That being said, you won't have to wait as long for the next one, which will come in 2023. As for how often it occurs, it just depends on Leap Years and our good old friend the Gregorian calendar; we can go anywhere from five and eleven years between October, Friday the 13ths. (For future reference, in case you like to plan your memes ahead: the next few are 2023, 2028, 2034, 2045, 2051, 2056, 2062, 2073, 2079, 2084, and 2090. If you manage to live longer than that, don't @ me, because I personally plan on dying of butter consumption long before then.)

But why, exactly, is it so spooky to have Friday the 13th happen in October than any other month? It's not just because it's rare — it's because one of the more popularly documented origins of the superstition took place on October, Friday the 13th.

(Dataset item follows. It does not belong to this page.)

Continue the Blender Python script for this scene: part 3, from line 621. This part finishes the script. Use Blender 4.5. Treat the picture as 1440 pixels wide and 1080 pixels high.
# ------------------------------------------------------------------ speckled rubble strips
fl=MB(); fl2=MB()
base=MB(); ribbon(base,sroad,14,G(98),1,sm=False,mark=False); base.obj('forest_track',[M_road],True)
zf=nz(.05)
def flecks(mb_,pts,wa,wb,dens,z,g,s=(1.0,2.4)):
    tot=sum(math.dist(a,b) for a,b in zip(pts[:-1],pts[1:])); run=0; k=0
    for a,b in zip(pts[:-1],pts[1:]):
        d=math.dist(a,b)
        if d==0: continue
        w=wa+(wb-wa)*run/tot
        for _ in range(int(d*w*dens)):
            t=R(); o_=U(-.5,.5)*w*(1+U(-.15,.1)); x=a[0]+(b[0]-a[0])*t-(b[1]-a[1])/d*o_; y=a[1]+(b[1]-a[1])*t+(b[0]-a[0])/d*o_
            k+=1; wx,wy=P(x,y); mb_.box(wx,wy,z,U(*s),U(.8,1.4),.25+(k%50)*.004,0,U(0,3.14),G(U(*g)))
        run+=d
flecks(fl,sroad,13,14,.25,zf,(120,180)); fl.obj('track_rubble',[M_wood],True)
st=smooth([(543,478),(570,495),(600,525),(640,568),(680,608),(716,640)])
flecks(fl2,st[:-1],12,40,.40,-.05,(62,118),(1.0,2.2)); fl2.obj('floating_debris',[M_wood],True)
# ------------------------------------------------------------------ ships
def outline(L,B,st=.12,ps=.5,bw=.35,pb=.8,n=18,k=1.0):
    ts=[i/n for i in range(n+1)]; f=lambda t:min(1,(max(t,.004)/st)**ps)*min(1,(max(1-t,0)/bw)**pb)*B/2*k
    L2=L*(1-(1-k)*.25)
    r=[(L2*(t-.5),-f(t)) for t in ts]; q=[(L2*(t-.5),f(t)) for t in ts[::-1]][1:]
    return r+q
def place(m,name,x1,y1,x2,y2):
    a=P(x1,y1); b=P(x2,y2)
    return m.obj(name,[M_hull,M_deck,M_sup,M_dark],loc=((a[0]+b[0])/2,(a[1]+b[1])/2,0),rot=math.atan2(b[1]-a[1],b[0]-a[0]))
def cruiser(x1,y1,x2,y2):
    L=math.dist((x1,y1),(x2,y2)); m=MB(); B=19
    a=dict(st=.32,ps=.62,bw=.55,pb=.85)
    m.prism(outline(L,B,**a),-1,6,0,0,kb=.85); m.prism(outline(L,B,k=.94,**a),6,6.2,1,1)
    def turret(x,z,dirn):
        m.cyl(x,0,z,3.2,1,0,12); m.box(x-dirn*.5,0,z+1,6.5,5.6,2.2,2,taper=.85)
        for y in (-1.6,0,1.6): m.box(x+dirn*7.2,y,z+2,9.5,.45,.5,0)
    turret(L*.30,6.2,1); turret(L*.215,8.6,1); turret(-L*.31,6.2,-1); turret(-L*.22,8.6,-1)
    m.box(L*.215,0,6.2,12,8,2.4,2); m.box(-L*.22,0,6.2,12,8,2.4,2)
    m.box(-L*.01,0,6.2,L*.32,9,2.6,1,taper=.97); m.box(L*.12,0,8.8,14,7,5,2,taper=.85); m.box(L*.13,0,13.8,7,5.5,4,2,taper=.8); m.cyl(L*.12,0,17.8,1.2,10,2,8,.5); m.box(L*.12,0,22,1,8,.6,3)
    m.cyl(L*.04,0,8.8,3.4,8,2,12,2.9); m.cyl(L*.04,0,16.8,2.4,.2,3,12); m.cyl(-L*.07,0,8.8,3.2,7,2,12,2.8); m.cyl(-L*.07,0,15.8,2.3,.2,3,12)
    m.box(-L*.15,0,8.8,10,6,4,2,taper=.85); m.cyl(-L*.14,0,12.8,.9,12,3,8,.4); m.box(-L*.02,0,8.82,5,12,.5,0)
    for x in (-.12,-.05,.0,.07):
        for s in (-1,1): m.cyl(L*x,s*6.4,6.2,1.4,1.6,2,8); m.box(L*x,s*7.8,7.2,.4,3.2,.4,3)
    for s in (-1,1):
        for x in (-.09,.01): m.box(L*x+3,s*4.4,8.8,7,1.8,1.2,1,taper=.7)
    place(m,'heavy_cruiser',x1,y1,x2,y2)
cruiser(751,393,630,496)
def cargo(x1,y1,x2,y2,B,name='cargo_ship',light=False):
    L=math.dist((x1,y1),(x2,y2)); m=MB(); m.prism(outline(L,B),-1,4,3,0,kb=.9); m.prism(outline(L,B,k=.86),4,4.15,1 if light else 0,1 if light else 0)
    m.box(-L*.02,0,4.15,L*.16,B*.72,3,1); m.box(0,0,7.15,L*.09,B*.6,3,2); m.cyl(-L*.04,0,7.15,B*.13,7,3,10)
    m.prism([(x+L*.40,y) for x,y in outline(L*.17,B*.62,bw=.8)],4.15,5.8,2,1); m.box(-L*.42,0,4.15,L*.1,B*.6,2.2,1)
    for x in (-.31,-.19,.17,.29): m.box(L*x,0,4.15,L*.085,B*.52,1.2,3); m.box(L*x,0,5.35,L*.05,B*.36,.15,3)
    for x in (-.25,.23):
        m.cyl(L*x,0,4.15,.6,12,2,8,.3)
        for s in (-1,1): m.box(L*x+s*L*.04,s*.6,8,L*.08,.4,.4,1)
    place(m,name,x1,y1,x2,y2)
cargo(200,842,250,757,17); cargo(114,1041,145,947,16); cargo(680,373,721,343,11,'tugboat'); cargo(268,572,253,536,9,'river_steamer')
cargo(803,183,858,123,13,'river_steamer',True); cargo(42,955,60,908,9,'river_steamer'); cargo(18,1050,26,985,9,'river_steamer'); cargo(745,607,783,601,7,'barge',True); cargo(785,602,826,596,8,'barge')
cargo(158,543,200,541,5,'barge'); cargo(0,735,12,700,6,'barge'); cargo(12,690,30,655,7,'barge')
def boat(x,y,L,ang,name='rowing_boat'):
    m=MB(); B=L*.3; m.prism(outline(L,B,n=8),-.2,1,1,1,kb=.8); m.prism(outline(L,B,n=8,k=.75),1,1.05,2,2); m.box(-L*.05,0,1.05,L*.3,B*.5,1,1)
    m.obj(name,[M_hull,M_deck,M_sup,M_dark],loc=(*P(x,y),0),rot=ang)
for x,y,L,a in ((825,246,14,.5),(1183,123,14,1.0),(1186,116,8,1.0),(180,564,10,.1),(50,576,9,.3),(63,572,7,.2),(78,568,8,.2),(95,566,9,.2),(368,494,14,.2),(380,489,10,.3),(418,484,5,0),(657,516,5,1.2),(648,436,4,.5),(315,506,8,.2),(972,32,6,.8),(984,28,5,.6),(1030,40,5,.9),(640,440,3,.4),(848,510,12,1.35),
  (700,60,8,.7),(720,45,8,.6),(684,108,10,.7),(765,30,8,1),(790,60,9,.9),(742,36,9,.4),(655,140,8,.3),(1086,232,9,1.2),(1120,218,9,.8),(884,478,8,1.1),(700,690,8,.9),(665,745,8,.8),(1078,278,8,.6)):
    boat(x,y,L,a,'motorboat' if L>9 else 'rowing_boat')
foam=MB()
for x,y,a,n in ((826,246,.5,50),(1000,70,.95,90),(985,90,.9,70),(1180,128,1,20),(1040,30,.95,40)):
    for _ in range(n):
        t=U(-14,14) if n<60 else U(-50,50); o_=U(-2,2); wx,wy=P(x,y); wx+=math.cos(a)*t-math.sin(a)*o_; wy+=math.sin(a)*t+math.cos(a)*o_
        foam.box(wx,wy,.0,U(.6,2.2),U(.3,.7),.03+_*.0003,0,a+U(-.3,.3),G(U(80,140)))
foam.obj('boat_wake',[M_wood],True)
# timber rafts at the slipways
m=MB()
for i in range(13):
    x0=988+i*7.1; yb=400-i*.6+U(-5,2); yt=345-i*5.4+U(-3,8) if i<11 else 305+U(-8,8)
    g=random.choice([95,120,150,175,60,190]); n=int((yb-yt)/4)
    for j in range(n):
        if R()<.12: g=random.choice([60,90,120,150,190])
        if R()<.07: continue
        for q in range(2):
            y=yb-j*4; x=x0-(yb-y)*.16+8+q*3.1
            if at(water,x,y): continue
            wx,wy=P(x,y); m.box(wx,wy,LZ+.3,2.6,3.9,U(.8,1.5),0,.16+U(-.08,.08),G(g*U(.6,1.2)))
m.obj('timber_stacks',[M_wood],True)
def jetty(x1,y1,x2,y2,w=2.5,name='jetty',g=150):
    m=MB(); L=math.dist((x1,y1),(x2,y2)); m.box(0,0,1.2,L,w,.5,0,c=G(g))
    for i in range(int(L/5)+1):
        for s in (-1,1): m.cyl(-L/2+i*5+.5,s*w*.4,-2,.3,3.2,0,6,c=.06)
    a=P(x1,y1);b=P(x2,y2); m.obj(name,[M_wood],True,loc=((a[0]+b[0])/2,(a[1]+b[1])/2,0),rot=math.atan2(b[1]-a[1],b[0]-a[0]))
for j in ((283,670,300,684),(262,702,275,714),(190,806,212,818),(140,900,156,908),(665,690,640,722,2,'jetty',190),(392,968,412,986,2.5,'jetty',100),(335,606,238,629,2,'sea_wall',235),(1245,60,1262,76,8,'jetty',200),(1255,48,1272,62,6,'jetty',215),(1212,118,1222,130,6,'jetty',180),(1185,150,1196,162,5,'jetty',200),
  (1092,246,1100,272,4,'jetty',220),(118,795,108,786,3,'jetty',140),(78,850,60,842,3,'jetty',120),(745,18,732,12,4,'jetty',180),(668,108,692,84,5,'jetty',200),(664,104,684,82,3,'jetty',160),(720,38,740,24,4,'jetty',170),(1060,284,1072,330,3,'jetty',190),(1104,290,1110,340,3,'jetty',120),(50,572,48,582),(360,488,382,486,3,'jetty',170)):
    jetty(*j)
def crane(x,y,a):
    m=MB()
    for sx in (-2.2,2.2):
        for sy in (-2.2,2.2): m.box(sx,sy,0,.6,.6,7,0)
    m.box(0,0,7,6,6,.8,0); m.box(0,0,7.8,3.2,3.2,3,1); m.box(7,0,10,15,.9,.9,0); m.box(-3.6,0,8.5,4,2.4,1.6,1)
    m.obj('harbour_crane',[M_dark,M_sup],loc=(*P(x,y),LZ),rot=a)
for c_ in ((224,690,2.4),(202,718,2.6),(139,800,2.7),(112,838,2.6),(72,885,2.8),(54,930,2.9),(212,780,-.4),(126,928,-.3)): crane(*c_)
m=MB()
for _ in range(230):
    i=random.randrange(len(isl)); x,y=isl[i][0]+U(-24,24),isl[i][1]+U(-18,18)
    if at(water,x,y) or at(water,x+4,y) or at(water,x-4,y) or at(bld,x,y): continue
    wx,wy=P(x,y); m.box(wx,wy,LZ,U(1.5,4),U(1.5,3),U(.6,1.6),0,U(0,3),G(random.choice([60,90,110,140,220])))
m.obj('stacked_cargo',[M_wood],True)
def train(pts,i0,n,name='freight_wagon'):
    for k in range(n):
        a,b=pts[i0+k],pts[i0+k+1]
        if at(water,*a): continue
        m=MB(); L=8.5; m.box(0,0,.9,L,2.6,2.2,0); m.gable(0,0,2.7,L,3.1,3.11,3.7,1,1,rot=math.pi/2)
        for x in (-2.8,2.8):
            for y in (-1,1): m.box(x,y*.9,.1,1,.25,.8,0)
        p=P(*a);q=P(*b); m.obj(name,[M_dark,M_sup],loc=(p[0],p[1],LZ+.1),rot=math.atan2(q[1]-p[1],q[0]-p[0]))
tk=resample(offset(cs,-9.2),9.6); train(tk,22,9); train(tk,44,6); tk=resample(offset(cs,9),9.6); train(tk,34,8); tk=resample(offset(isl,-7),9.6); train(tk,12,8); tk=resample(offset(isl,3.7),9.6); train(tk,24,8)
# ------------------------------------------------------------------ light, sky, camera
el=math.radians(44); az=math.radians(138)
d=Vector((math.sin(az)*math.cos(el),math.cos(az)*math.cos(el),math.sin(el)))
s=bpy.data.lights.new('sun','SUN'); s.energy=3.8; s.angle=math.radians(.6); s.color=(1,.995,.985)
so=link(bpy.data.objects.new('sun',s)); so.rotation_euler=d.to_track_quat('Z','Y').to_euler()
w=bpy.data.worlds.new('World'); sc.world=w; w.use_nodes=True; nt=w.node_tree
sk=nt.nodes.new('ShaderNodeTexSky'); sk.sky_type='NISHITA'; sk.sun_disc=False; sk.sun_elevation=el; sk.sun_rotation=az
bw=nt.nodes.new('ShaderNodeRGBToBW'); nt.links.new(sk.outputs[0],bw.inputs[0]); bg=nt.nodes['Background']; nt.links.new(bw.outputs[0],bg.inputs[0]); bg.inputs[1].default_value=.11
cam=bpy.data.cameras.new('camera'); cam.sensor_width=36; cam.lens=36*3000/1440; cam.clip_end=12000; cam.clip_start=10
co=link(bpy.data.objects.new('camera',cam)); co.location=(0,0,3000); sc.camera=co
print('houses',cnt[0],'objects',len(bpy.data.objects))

A medieval society known as the Knights Templar were arrested on Friday, October 13, 1307 by French King Philip IV; the Knights Templar, a group of mostly unmarried men, were paid handsomely by Christian pilgrims for their protection during the crusades. Apparently they amassed enough of a fortune that when King Philip IV was low on funds himself, he initiated the arrest of hundreds of them on the grounds of heresy, which is — well — bad luck if you're one of the Knights Templar.

This didn't stop people from theorizing that the knights were actually involved in shenanigans within the church, or they discovered legendary treasure, and all sorts of far more interesting fates. But despite their unfortunate arrests and the timing, more documented incidents of that particular Friday the 13th being an "unlucky" day didn't really start to stick until the 20th century, when authors began to reference it in their works (most notably The Iron King in 1955, and The Da Vinci Code in 2003). From there, the idea of October, Friday the 13th being a super spooky day instead of just a baseline spooky one seemed to take on a life of its own.

Friday the 13th may have been causing unease long before that particular one in October, though, because in Western superstition, both the number 13 and Fridays are considered historically unlucky; some people theorize that it may hark back to the Bible, as 13 people were at the Last Supper, and Jesus died on Good Friday.

As for the October factor, Knights Templar aside, October itself is a known ~spooky month~. A lot of the things we associate with Friday the 13th — superstition, magic, black cats (which are pure and good and must be protected) — we also associate with Halloween. It's kind of a psychological double whammy considering that alone; when you put the 11 year wait from the last one into the mix, it's no wonder people are more hyped about this particular Friday the 13th than they have been over others in recent past.

Whether or not you choose to acknowledge Friday the 13th this year, stay safe, y'all — and try not to let any French kings rob you of the cold, hard cash you pillaged and protected for.